Lobby

Banche popolari, l’arrembaggio della politica in nome del Territorio. E dei voti

I consiglieri della maggioranza lombarda hanno proposto addirittura l'introduzione di una "golden share" nel capitale degli istituti a favore delle Regioni. E il governatore Maroni si associa alla crociata. Ma (per fortuna) non ha i soldi. I banchieri delle popolari però ci sperano, e invocano pure l'aiuto delle fondazioni

Paradossale dirlo in tempi di crisi, ma per fortuna mancano i soldi. Quei soldi, 260 milioni, che la regione Lombardia non esiterebbe un istante a spendere per acquistare azioni delle banche popolari lombarde (Bpm, Ubi, Popolare di Sondrio…) con l’obiettivo di allearsi con gli altri soci per salvaguardare il credito sul territorio e i livelli occupazionali. Una volontà espressa dai consiglieri della maggioranza lombarda che a margine del convegno sulle banche popolari da loro stessi organizzato, propongono addirittura l’introduzione di una “golden share” a favore delle Regioni. Il presidente della Lombardia, Roberto Maroni, sottoscrive la proposta: “Ci interessa, la valuteremo”. Si consuma così l’ennesimo tentativo della politica di (ri)mettere le mani sulle banche, sostituendo le Regioni allo “Stato banchiere” dei tempi andati.

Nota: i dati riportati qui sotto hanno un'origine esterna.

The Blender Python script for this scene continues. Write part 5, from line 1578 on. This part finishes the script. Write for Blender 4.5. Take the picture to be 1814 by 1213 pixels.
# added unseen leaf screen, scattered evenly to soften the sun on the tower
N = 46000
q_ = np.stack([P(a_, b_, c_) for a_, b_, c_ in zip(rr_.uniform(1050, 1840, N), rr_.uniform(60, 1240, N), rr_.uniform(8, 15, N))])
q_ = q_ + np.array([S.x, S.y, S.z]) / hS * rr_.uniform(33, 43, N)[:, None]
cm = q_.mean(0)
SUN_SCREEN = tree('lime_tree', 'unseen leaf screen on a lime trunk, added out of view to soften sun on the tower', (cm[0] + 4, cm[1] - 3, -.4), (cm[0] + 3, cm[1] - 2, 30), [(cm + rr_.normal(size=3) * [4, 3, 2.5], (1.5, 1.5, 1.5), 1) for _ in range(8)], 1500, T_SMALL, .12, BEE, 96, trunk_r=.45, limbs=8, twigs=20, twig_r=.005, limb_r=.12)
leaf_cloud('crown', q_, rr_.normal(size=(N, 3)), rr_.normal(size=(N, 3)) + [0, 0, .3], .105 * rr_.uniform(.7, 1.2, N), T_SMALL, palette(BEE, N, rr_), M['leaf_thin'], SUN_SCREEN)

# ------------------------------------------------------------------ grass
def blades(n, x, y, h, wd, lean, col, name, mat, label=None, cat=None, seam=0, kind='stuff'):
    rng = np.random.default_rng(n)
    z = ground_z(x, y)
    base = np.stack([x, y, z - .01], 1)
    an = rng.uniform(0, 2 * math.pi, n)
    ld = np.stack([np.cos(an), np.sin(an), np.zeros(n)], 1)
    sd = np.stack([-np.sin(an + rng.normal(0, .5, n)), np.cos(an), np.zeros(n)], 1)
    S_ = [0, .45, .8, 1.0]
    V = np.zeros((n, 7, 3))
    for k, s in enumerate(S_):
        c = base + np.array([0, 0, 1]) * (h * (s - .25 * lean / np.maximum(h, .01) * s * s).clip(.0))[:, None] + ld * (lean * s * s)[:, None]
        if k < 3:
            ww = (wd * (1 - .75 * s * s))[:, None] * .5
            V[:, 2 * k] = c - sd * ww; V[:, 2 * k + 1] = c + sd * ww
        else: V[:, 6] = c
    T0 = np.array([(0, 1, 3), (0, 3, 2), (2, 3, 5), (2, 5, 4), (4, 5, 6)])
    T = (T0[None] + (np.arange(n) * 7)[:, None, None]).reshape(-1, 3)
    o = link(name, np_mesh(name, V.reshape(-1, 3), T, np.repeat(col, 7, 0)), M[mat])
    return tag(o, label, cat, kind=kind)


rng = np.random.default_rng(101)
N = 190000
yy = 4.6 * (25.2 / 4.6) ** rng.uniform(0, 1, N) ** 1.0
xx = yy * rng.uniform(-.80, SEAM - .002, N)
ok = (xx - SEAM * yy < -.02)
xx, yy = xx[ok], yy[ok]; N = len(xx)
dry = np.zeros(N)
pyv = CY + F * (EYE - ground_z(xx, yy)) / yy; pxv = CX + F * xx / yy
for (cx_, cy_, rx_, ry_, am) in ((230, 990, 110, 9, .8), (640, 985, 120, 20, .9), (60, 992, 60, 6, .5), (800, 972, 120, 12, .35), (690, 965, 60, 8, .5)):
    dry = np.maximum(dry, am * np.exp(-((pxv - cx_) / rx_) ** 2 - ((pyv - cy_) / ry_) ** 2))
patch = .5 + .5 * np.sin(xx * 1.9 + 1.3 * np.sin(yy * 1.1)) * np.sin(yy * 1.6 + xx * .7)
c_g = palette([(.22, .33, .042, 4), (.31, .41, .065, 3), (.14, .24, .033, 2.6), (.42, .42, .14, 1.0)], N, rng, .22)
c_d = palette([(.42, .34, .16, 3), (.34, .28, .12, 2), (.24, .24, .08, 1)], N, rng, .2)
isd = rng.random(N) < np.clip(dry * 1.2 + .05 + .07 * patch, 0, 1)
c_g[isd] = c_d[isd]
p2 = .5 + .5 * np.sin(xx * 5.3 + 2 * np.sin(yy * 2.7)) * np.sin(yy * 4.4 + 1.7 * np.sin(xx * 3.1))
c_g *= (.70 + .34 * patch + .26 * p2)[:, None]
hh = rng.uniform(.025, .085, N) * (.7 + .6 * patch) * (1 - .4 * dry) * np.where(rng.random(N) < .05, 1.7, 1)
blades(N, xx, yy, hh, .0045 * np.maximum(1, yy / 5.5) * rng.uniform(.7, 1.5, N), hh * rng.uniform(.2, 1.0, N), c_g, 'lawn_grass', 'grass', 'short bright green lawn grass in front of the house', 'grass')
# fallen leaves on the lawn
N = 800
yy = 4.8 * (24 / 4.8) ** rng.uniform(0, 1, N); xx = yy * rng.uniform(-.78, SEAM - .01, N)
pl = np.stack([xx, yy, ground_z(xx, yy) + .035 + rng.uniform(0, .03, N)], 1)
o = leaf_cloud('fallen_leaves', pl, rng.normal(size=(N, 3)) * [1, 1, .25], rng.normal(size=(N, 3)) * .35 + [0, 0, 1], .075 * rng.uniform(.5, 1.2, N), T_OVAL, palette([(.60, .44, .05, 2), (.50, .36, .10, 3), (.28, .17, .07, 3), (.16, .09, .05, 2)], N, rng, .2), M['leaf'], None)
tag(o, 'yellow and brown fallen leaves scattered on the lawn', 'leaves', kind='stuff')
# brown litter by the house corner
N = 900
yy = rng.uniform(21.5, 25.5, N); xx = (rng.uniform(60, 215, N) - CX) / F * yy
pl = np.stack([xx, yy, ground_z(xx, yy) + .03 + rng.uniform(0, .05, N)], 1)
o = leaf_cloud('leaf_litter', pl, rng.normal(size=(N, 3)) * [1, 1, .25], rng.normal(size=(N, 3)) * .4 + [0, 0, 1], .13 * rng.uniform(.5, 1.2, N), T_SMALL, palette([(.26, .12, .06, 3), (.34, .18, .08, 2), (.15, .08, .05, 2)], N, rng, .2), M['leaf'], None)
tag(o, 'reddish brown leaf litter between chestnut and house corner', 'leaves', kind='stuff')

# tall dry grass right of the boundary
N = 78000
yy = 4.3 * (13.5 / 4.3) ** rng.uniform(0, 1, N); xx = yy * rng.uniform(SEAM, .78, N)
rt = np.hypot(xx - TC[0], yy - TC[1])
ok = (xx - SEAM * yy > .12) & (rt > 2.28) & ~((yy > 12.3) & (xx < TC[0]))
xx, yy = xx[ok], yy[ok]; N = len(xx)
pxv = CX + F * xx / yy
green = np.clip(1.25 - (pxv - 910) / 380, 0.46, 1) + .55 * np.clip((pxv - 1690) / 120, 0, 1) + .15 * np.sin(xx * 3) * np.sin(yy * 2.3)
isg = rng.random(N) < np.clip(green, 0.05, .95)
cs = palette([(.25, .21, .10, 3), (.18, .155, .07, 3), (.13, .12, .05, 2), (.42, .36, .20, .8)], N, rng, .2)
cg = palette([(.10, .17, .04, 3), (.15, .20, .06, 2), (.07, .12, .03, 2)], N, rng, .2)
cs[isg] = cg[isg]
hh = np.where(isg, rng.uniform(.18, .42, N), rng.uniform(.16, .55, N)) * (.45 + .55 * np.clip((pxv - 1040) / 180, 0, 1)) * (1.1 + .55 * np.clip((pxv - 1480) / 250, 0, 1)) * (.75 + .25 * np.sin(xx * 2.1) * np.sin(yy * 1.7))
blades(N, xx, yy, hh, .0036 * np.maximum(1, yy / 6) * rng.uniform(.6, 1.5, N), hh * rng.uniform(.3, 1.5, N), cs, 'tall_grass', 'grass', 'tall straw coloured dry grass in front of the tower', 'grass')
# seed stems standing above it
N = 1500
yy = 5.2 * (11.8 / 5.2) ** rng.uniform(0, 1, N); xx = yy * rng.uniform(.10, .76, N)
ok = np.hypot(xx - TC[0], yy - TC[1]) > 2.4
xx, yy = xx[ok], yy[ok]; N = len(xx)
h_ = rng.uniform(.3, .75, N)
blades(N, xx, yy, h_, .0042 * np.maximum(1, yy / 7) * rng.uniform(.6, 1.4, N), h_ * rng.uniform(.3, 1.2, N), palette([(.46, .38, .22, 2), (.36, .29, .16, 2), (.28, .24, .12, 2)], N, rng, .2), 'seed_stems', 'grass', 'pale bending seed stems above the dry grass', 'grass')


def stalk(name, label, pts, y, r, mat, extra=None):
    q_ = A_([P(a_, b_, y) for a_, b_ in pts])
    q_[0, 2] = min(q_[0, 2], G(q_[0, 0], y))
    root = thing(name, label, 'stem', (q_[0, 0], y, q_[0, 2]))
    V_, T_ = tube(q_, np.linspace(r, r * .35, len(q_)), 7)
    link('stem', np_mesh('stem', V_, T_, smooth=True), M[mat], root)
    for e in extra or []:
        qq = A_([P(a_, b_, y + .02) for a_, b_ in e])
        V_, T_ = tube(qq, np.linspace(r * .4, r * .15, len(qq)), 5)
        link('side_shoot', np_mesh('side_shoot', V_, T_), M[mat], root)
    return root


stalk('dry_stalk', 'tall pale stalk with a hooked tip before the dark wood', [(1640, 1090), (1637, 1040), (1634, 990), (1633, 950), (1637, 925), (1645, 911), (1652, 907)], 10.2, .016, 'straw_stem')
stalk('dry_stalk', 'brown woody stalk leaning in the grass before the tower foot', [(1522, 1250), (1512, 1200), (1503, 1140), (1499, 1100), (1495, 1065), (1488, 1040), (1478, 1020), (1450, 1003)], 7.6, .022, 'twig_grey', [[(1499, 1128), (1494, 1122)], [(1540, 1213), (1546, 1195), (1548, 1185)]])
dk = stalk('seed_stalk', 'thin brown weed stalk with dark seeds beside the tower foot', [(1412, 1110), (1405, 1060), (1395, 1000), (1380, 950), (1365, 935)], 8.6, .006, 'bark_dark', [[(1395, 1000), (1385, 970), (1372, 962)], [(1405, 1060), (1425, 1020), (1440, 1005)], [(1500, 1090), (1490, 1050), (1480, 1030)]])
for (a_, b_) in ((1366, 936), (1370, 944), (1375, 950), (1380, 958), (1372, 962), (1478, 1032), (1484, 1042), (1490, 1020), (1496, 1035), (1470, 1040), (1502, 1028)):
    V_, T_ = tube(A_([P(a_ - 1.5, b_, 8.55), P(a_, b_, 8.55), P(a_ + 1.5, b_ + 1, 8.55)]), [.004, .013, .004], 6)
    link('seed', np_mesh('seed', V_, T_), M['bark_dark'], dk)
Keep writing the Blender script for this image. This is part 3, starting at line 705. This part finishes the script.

E i cosiddetti banchieri delle Popolari, che della commistione tra affari e politica sono i grandi sacerdoti, sono pronti ad accogliere qualunque alleato a braccia aperte per la loro crociata in nome della trinità Territorio-Famiglia-Impresa e delle loro poltrone. Carlo Fratta Pasini, presidente del Banco Popolare, chiede addirittura alle fondazioni bancarie di intervenire, di “dare un contributo affinché le popolari restino un modello di banca del territorio”. Ha precisato poi che si tratta di “un ragionamento astratto, una sorta di chiamata alle armi su chi potrebbe concorrere a creare una base stabile di azionisti per una banca che vuole continuare la sua missione di popolare”.

In effetti è un’iperbole: le fondazioni nascono dalla riforma Amato del 1990 che si poneva l’obiettivo di separare la politica dall’attività bancaria per modernizzare il sistema e sono azionisti di peso dei principali gruppi bancari italiani (Intesa Sanpaolo, Unicredit, lo stesso Monte dei Paschi…). Che ora le fondazioni nate dalle casse di risparmio divengano anche soci “forti” delle popolari la dice lunga sulla lungimiranza di questa proposta.

Ma queste due prese di posizione – quella di Maroni e quella di Fratta Pasini – fanno capire più e meglio di qualunque ragionamento quale cultura ruoti attorno al sistema delle popolari e alla retorica del Territorio (con la “T” maiuscola): serbatoio di voti, fonte di potere, poltrone e favori.